Darío Jaramillo Agudelo, además de ser un generoso y apartado agitador cultural (dirige el Boletín Cultural y Bibliográfico, abre museos, regala tiempo, libros y auxilios), ha publicado una de las novelas mejor logradas de la última década: Cartas cruzadas (1995). Con un saludable humor melancólico, unido a una técnica a la que no se le ven las costuras, en su narrativa aparecen los nuevos protagonistas reales de nuestra historia reciente: la seducción del dinero, los amores difíciles y la disolución familiar. Otro agitador cultural (dirige la revista literaria más prestigiosa y leída del país, El Malpensante), Andrés Hoyos, ha tenido el valor de no escribir para las multitudes, pero sus lectores, aunque no numerosos, son rigurosos, y aprecian la erudición y la prosa magistral de Conviene a los felices permanecer en casa (1992), y La tumba del faraón (2000)

En este encogido resumen he podido mencionar a más de cincuenta autores que han publicado varios libros en los últimos veinte años. Los omitidos son muchísimos más, pues se calcula que en este periodo han aparecido en el país cerca de mil quinientas obras de narrativa colombiana, con tiradas que van desde los más frecuentes mil hasta las decenas de miles de ejemplares (todavía raros, por desgracia). Que haya tantos títulos y tanto movimiento es algo completamente nuevo y alentador. La ley del libro del presidente Betancur ha tenido buenos efectos en el campo editorial. Hace menos de medio siglo un autor colombiano estaba limitado a tiradas minúsculas en hechizas editoriales nacionales que ni siquiera podían imprimir aquí los libros (en 1961 Aguirre Editor de Medellín imprimió en Argentina dos mil ejemplares de El coronel no tiene quien le escriba, de los cuales no se alcanzaron a vender ni 500). Los escritores colombianos tenían que acudir a México, Argentina o España para superar tiradas de cinco mil ejemplares. Hoy esto no sucede siempre, y cientos de autores colombianos publican cada año sus creaciones en editoriales nacionales o extranjeras afincadas aquí. La saludable aparición de los agentes literarios internacionales (Anne-Marie Vallat, Mercedes Casanovas, Juan Cruz, Carmen Balcells) ha significado que ahora las grandes editoriales paguen anticipos decentes, y ya los escritores no necesariamente se mueren de hambre ni se tienen que refugiar como última orilla en la bohemia, el alcoholismo, la academia o el resentimiento. Decenas de ellos reciben anticipos editoriales que les permiten vivir del oficio, y unos cuantos puñados han sido publicados en el primer mundo, traducidos a diferentes idiomas y distribuidos en muchos países. Comparado con el frente político, con el de la guerra, el de la industria, el petróleo o el café, la literatura colombiana no está en crisis. 

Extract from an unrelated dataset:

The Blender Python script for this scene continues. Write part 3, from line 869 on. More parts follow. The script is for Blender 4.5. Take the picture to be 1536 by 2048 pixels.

No ha vuelto a aparecer, es cierto, el "huevito de oro" de otros Cien años de soledad. En todo caso, ahora que del boom no queda más que un eco lejano (aunque gracias a él heredamos algunas puertas abiertas en el mundo) sólo podemos decir que los tiempos parecen estar maduros para que surja alguna otra gran novela, o grupo de novelas, que nos describan y nos exalten. Los Buendía de antaño ya no somos los mismos y por eso hay decenas de autores colombianos trabajando con dedicación en el intento de contar un mundo y unas sensibilidades transformadas. Con esfuerzo y con suerte es posible que en los próximos decenios se dé esa feliz coincidencia de talento, tono, tema, lenguaje y voluntad en que consisten las muy escasas y esquivas obras maestras de la literatura.